Hugo Weaving, Web Weaving
Hugo Weaving, 2003
 
 
 

Hugo Weaving knows the drill


From Elf to dentist, Hugo Weaving is a man of many parts, writes Des Partridge. 4th March 2004 Courier-Mail

HUGO Weaving wasn't with other actors from the Lord of the Rings trilogy when 11 Oscars rained down on the final instalment, The Return of the King, in Los Angeles. The Australian, who was prominent in the Matrix series as arch villain Agent Smith and who played the half-elf Elrond in The Lord of the Rings, is currently giving himself some time off to spend with
his family in Sydney.
But he's broken into his holiday away from "the business" to talk about a film somewhat smaller in scale than The Lord of the Rings and The Matrix, South Australian director Rolf de Heer's adaptation of Latin-American writer Luis Sepulveda's short novel The Old Man Who Read Love Stories.

The dual Australian Film Institute Best Actor award-winner (for The Interview, 1998, and Proof, 1991) co-stars alongside Richard
Dreyfuss, Timothy Spall and Cathy Tyson in the French-Australian co-production made by de Heer on location in the steamy tropical jungle of French Guiana in the northeast of South America.
The film's Australian release has been delayed for more than three years by a business wrangle now resolved. "It's good that things have been sorted out, and that it's finally coming out," Weaving says.
The film, shown at the Brisbane International Film Festival in July 2001, screened at last year's Adelaide International Film Festival,
with de Heer's hometown audience declaring the film the most popular of the festival.

He was in Los Angeles working on the first Matrix film when de Heer rang him with the offer of a role. "I'd been in Los Angeles for about a month, and I was ready to get out of there. I read the script immediately it was sent to me and knew I wanted to do it," Weaving recalls.

He plays a dentist of dubious skill who becomes a friend of the story's central character, 60-year-old Antonio Bolivar (Dreyfuss),
who lives deep in the Amazon jungle.
"It was a spectacular place to work, but it was fairly rough and extremely hot out there," says Weaving of the location near the
French Guiana capital of Cayenne.
Weaving says he was reassured to find that the Oscar-winning Dreyfuss was a "really delightful" person who had a fund of good stories to help pass the time on set. "There was nothing Hollywood or larger-than-life about him at all," Weaving says.

Weaving had some help in preparing for his first screen role as a dentist – he sought advice from his own dentist in Sydney's
Edgecliff.
"The actor I had to extract teeth from actually had no teeth of his own so it was a fairly simple assignment for the props people to fit
him with teeth I could pull," he says.
"It also helped that I was playing a dentist who would not have had much more than a bottle of rum to use as an anaesthetic, so I didn't have to be too refined in my technique."

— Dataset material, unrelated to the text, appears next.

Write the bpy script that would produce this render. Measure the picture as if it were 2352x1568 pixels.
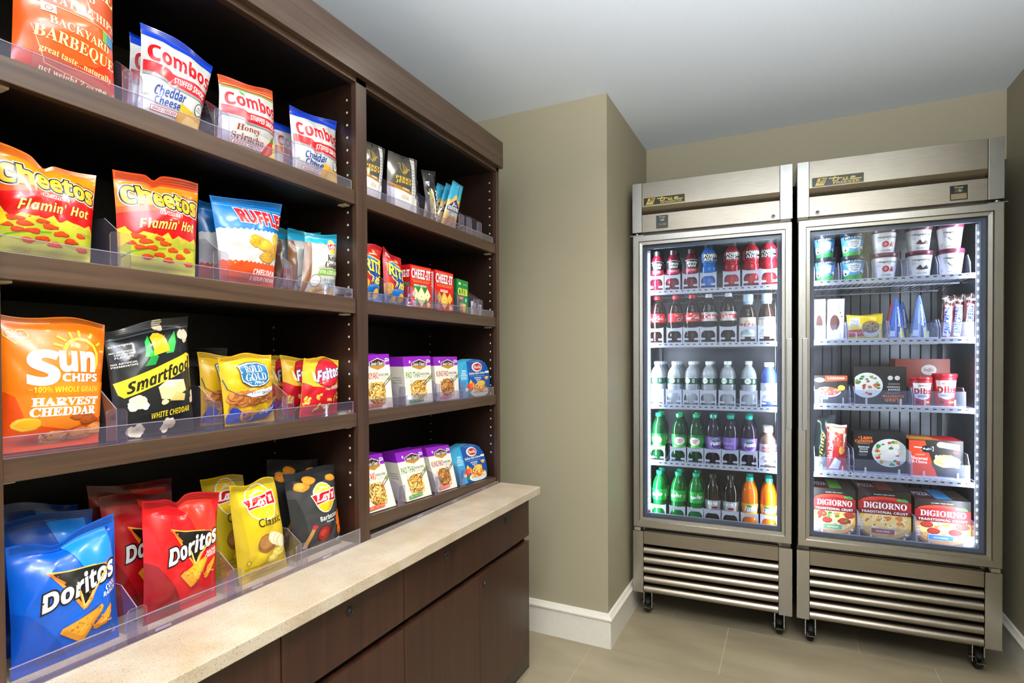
import bpy, bmesh, math, random, os
import numpy as np
from mathutils import Vector, Matrix
from mathutils.geometry import tessellate_polygon

for o in list(bpy.data.objects):
    bpy.data.objects.remove(o)
SC = bpy.context.scene
COL = SC.collection
PI = math.pi

# ------------------------------------------------------------ camera, view, light
CAMZ = 1.2
yaw, pit, rol = math.radians(-26.4915), math.radians(-0.69707), math.radians(-0.29384)
fwd = Vector((math.sin(yaw)*math.cos(pit), math.cos(yaw)*math.cos(pit), math.sin(pit)))
rgt = Vector((math.cos(yaw), -math.sin(yaw), 0))
upv = rgt.cross(fwd)
r2 = rgt*math.cos(rol) + upv*math.sin(rol)
u2 = -rgt*math.sin(rol) + upv*math.cos(rol)
cam = bpy.data.cameras.new('camera')
cam.sensor_width = 36.0
cam.sensor_fit = 'HORIZONTAL'
cam.lens = 36.0*1274.2/2352
cam.shift_y = (837.48-784)/2352
cam.clip_start = 0.02
cam_o = bpy.data.objects.new('camera', cam)
cam_o.matrix_world = Matrix(((r2.x, u2.x, -fwd.x, 0), (r2.y, u2.y, -fwd.y, 0), (r2.z, u2.z, -fwd.z, CAMZ), (0, 0, 0, 1)))
COL.objects.link(cam_o)
SC.camera = cam_o
SC.view_settings.view_transform = 'Standard'
SC.view_settings.look = 'None'
SC.view_settings.gamma = 1.0
SC.view_settings.use_curve_mapping = False
SC.view_settings.exposure = 0.08
SC.cycles.transparent_max_bounces = 32

W = bpy.data.worlds.new('world')
SC.world = W
W.use_nodes = True
W.node_tree.nodes['Background'].inputs[0].default_value = (0.86, 0.88, 0.95, 1)
W.node_tree.nodes['Background'].inputs[1].default_value = 1.25

def lamp(name, kind, loc, power, color=(1, 1, 1), rot=(0, 0, 0), **kw):
    l = bpy.data.lights.new(name, kind)
    l.energy = power
    l.color = color
    for k, v in kw.items():
        setattr(l, k, v)
    o = bpy.data.objects.new(name, l)
    o.location = loc
    o.rotation_euler = rot
    COL.objects.link(o)
    return o
WARM = (1.0, 0.90, 0.76)
CEIL = 2.284
# recessed ceiling downlights along the snack wall and in the aisle
for x, y, p in ((-0.42, 0.80, 4.6), (-0.42, 1.55, 4.2), (-0.40, 0.10, 4.2), (0.25, 1.45, 7.5), (0.25, 0.3, 6), (0.25, -0.9, 6), (-0.5, -0.8, 6)):
    lamp('downlight', 'AREA', (x, y, CEIL-0.012), p, WARM, (0, 0, 0), shape='DISK', size=0.16, spread=math.radians(140))
# added unseen spot, turned up and forward to brighten the ceiling
lamp('ceiling_fill', 'SPOT', (0.30, -0.30, 1.45), 740, (0.91, 0.955, 1.0), (math.radians(152), 0, math.radians(4)), spot_size=math.radians(120), spot_blend=1.0, shadow_soft_size=0.09)
# added unseen area light behind the camera, fills the room
lamp('rear_fill', 'AREA', (0.2, -2.6, 1.9), 12, (1.0, 0.97, 0.93), (math.radians(80), 0, 0), shape='RECTANGLE', size=2.6, size_y=1.2)
# ------------------------------------------------------------ materials
def lin(h):
    h = h.lstrip('#')
    if len(h) == 3:
        h = ''.join(c*2 for c in h)
    out = []
    for i in (0, 2, 4):
        c = int(h[i:i+2], 16)/255
        out.append(c/12.92 if c <= .04045 else ((c+.055)/1.055)**2.4)
    return tuple(out)+(1.0,)

MATS = {}
KIND = {  # roughness, specular, coat, metallic, bump strength, bump scale
    'film': (0.26, 0.45, 0.25, 0, 0.22, 11), 'card': (0.42, 0.45, 0.0, 0, 0.0, 0), 'gloss': (0.13, 0.5, 0.2, 0, 0, 0),
    'matte': (0.65, 0.3, 0, 0, 0, 0), 'paint': (0.55, 0.35, 0, 0, 0.02, 300), 'silver': (0.3, 0.5, 0.2, 0.55, 0.1, 30),
    'plastic': (0.3, 0.5, 0, 0, 0, 0), 'chrome': (0.16, 0.5, 0, 1, 0, 0), 'rubber': (0.6, 0.3, 0, 0, 0, 0)}
def M(col, kind='film'):
    key = (col, kind)
    if key in MATS:
        return MATS[key]
    m = bpy.data.materials.new(kind+'_'+col.strip('#'))
    m.use_nodes = True
    nt = m.node_tree
    b = nt.nodes['Principled BSDF']
    r, s, c, me, bs, sc = KIND[kind]
    b.inputs['Base Color'].default_value = lin(col)
    b.inputs['Roughness'].default_value = r
    b.inputs['Specular IOR Level'].default_value = s
    b.inputs['Coat Weight'].default_value = c
    b.inputs['Coat Roughness'].default_value = 0.12
    b.inputs['Metallic'].default_value = me
    if bs:
        tc = nt.nodes.new('ShaderNodeTexCoord')
        n = nt.nodes.new('ShaderNodeTexNoise')
        n.inputs['Scale'].default_value = sc
        n.inputs['Detail'].default_value = 2
        if kind == 'film':
            n.noise_type = 'RIDGED_MULTIFRACTAL'
            n.inputs['Distortion'].default_value = 0.8
        bp = nt.nodes.new('ShaderNodeBump')
        bp.inputs['Strength'].default_value = bs
        bp.inputs['Distance'].default_value = 0.01
        nt.links.new(tc.outputs['Object'], n.inputs['Vector'])
        nt.links.new(n.outputs['Fac'], bp.inputs['Height'])
        nt.links.new(bp.outputs['Normal'], b.inputs['Normal'])
    MATS[key] = m
    return m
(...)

The film's drama comes from efforts by Bolivar and others (including the dentist) to hunt down a jaguar suspected of having killed local residents. 
The jaguar used in the film had been reared from a cub by a Cayenne zookeeper who kept the animal as a pet at her home.
"I visited her, and the jaguar put his paws on my shoulders and stared me straight in the eyes. I had to be very relaxed," he says.

Weaving is interested in all areas of film production, and the former Film Commission member has a view on what's needed to lift the
quality of Australian-made features. He says not enough is being done to develop scripts to a suitable standard, and that too many films are being financed simply because distribution deals are in place.
"I'd also like to see more money made available to film directors so that they can do re-shooting where necessary," he says.
"You might not have had such acclaimed Lord of the Rings films if Peter Jackson wasn't able to spend time on re-shoots. There should be a few days available to a director to do this to improve a film.
"Editing is also something we should be looking at, because we're stuck in rigid time frames that don't always mean we're getting the best results."